成績連動型の成果報酬は、子どものやる気を引き出すために導入するケースが多いようです。「打算的な思考を植えつける」「目の前にニンジンをぶら下げて走らせるのはよくない」など、否定的な意見もある一方、後ほど紹介する事例のように、工夫次第でうまく運用できます。
実社会に目を向けると、業績連動型賞与もありますし、「金銭でモチベーションを上げる」こと自体は不自然なことではありません。しかし、自分の価値観が未熟な13歳以下の子ども(※)や、成績連動型がプレッシャーになる子どもには、向かないでしょう。

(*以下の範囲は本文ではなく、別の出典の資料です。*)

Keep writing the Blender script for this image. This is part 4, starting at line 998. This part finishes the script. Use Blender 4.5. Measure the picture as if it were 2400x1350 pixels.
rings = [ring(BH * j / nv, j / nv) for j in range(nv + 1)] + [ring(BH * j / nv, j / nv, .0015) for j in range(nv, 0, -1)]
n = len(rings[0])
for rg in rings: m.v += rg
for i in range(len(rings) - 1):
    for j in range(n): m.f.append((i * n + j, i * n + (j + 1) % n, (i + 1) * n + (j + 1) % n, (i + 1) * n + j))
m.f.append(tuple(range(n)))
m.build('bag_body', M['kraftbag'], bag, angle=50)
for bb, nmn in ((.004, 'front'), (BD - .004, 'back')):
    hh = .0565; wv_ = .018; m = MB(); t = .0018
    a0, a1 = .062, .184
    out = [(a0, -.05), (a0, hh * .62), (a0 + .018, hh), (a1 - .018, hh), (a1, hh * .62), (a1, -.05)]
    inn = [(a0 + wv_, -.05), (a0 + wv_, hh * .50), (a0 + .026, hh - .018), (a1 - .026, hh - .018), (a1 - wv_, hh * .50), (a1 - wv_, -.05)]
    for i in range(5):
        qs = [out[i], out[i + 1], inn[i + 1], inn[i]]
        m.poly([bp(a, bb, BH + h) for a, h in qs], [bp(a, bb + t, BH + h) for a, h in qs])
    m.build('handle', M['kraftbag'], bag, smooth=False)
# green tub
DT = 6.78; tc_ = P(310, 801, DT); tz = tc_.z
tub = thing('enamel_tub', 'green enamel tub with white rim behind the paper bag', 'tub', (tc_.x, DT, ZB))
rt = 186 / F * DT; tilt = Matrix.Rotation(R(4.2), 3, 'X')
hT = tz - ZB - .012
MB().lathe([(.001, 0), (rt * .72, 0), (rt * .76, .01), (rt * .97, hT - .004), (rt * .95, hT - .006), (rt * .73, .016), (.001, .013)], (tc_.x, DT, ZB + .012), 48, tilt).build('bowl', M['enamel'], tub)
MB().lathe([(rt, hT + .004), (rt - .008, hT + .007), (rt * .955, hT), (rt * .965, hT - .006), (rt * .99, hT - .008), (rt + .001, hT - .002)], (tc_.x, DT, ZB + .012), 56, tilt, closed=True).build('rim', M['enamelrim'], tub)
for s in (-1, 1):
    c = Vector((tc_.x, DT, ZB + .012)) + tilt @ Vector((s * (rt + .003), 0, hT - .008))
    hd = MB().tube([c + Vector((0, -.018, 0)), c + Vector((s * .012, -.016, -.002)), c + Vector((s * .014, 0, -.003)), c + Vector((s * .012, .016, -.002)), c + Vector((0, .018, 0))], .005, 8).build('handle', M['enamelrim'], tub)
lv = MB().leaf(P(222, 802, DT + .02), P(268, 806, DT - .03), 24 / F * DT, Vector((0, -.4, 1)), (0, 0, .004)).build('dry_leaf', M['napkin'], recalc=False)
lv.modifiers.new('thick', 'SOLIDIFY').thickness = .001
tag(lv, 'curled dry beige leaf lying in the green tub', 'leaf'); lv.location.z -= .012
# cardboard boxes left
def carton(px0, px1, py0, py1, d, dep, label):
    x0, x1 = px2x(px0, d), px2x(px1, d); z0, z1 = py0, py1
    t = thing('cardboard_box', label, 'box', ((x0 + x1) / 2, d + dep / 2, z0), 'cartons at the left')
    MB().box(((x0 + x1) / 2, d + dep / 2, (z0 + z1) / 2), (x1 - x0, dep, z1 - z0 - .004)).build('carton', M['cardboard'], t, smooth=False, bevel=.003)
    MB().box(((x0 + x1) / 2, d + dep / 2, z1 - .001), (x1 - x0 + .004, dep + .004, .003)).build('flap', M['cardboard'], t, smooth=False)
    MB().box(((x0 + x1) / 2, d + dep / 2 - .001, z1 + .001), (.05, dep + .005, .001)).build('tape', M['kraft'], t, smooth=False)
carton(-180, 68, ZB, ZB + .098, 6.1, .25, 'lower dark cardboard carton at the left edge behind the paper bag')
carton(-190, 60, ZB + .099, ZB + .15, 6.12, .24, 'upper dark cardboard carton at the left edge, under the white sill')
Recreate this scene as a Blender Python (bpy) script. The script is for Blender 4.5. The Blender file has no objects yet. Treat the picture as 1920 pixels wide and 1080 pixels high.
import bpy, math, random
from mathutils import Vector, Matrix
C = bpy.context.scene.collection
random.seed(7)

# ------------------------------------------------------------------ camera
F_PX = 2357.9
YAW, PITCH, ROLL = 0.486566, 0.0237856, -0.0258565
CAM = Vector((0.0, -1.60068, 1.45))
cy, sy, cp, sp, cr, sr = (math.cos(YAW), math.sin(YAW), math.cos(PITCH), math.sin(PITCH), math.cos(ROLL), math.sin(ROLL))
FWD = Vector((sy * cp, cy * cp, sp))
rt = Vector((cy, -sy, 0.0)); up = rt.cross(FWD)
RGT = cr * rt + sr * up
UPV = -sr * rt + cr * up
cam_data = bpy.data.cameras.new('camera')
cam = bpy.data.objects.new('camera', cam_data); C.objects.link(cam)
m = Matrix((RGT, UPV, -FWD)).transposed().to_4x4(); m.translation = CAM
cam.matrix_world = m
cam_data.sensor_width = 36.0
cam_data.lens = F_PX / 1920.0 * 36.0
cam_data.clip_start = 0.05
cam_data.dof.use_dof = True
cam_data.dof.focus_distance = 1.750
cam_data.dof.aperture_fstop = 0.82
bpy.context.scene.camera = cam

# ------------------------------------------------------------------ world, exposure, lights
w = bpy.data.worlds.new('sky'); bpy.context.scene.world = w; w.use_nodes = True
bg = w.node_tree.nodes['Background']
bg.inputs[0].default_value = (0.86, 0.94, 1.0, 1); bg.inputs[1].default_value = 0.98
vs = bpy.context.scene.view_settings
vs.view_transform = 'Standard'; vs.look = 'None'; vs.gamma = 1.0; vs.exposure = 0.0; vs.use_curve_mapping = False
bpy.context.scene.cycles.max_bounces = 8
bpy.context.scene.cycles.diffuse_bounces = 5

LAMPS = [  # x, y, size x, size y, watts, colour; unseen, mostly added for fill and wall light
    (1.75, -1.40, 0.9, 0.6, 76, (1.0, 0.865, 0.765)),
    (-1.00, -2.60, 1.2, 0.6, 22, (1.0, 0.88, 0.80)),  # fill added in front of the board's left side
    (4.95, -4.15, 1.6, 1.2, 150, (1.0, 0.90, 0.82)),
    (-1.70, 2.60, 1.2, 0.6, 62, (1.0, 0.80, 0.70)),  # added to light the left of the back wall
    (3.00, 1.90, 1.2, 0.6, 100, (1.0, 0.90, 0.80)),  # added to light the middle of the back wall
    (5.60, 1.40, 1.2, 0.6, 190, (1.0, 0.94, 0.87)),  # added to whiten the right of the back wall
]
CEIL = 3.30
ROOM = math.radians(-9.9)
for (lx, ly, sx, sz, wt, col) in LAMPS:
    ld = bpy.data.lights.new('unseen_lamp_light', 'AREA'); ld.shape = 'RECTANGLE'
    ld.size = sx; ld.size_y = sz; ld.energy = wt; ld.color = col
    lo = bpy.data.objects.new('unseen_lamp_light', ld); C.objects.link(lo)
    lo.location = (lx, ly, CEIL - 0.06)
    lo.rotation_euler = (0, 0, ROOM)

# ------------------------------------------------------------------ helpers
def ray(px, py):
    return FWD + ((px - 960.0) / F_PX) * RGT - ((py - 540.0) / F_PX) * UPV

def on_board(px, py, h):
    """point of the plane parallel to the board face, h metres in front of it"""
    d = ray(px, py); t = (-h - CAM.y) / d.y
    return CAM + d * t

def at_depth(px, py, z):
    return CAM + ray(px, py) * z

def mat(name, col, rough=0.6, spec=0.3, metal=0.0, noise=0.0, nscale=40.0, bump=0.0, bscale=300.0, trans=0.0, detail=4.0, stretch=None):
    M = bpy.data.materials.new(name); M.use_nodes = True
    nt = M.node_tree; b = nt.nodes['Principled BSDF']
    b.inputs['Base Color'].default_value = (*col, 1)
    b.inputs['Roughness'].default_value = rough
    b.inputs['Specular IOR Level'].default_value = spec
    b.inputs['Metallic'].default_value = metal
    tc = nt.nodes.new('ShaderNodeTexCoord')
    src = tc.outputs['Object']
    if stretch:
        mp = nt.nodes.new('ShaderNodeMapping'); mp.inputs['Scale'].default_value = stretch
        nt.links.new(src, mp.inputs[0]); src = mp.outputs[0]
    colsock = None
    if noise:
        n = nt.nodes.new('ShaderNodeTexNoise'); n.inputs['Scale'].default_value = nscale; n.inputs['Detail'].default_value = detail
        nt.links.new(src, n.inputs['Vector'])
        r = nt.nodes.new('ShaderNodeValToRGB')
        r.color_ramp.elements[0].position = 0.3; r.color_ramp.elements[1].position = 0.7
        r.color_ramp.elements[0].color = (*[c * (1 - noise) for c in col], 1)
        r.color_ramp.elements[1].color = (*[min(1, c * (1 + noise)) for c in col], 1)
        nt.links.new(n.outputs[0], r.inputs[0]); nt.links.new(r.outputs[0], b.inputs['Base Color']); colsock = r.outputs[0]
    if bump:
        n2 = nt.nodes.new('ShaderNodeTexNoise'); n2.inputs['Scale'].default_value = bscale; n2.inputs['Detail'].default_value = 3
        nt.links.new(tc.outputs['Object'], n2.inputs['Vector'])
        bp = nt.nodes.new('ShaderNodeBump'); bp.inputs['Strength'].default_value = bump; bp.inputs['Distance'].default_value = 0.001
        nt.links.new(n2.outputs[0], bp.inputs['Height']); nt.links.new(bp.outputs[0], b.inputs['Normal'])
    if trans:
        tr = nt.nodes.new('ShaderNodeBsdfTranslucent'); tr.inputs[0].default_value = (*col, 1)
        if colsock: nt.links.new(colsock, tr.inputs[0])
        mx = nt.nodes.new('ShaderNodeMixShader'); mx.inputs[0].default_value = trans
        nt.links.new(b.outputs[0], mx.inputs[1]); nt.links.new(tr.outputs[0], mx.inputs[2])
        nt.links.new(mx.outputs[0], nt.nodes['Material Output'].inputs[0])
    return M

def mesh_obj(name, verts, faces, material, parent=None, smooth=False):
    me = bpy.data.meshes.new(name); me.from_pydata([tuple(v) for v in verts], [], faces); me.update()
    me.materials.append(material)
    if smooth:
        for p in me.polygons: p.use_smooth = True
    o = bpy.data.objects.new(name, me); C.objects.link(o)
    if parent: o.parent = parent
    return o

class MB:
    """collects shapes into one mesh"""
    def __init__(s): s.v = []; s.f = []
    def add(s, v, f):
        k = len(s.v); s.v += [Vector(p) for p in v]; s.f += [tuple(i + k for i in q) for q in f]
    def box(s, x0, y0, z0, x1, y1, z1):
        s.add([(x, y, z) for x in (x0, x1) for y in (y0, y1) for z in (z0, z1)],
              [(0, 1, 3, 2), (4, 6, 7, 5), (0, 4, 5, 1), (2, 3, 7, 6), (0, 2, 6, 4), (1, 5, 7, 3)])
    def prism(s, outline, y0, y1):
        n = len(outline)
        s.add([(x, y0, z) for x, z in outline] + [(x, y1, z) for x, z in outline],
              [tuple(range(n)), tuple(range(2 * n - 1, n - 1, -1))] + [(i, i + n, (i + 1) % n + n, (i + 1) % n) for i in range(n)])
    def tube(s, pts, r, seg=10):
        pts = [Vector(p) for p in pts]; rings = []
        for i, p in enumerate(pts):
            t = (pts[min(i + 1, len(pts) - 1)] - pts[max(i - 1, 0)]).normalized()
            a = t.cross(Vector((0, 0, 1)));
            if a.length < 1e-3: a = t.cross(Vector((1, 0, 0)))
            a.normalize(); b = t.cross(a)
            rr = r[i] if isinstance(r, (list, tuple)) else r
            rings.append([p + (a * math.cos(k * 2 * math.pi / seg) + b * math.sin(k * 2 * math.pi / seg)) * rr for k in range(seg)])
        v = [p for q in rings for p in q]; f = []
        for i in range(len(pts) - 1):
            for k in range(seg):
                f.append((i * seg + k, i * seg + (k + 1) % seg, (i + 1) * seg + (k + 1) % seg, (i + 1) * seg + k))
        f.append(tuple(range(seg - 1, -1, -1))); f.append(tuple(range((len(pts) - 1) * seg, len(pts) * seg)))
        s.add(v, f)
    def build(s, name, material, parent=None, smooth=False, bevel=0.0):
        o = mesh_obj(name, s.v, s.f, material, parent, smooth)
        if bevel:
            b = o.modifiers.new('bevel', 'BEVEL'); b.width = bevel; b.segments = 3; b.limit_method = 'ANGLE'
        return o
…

※子どもが社会の一員としての自覚を持ち、自立への準備を進める「社会化期」は14~21歳とされている。詳しくは前回記事を参照
「使っちゃダメ」が口癖になっていないか
私の専門であるファイナンシャル・セラピー(金融療法)の観点から、お小遣いの渡し方を考えてみましょう。
お金との付き合い方に影響を与えるものに、「マネー回避」と「拝金主義」があります。
・マネー回避
お金を拒絶したり避けたりする状態です。たとえば、節約しすぎる、過度にリスクを怖がる、お金を管理したがらないなどのマネー習慣がつきやすくなります。
親がお小遣いを渡しながらも、
「必要最低限しか使っちゃダメ」
「うまく行くかどうか分からないことに使っちゃダメ」
「宵越しの金は持つもんじゃない」
などと、価値観を押し付けて子どもを制限するのは気を付けましょう。前回記事〈「うちは貧乏だから」と気軽に言ってはいけない…子どもの金銭感覚を狂わせる「親のあぶない口癖」〉も合わせてご確認ください。
小学生のうちは、積極的に一緒に買い物に行くなど、親がお金の使い方のお手本を見せながら、一緒にお小遣い帳をつけるとよいでしょう。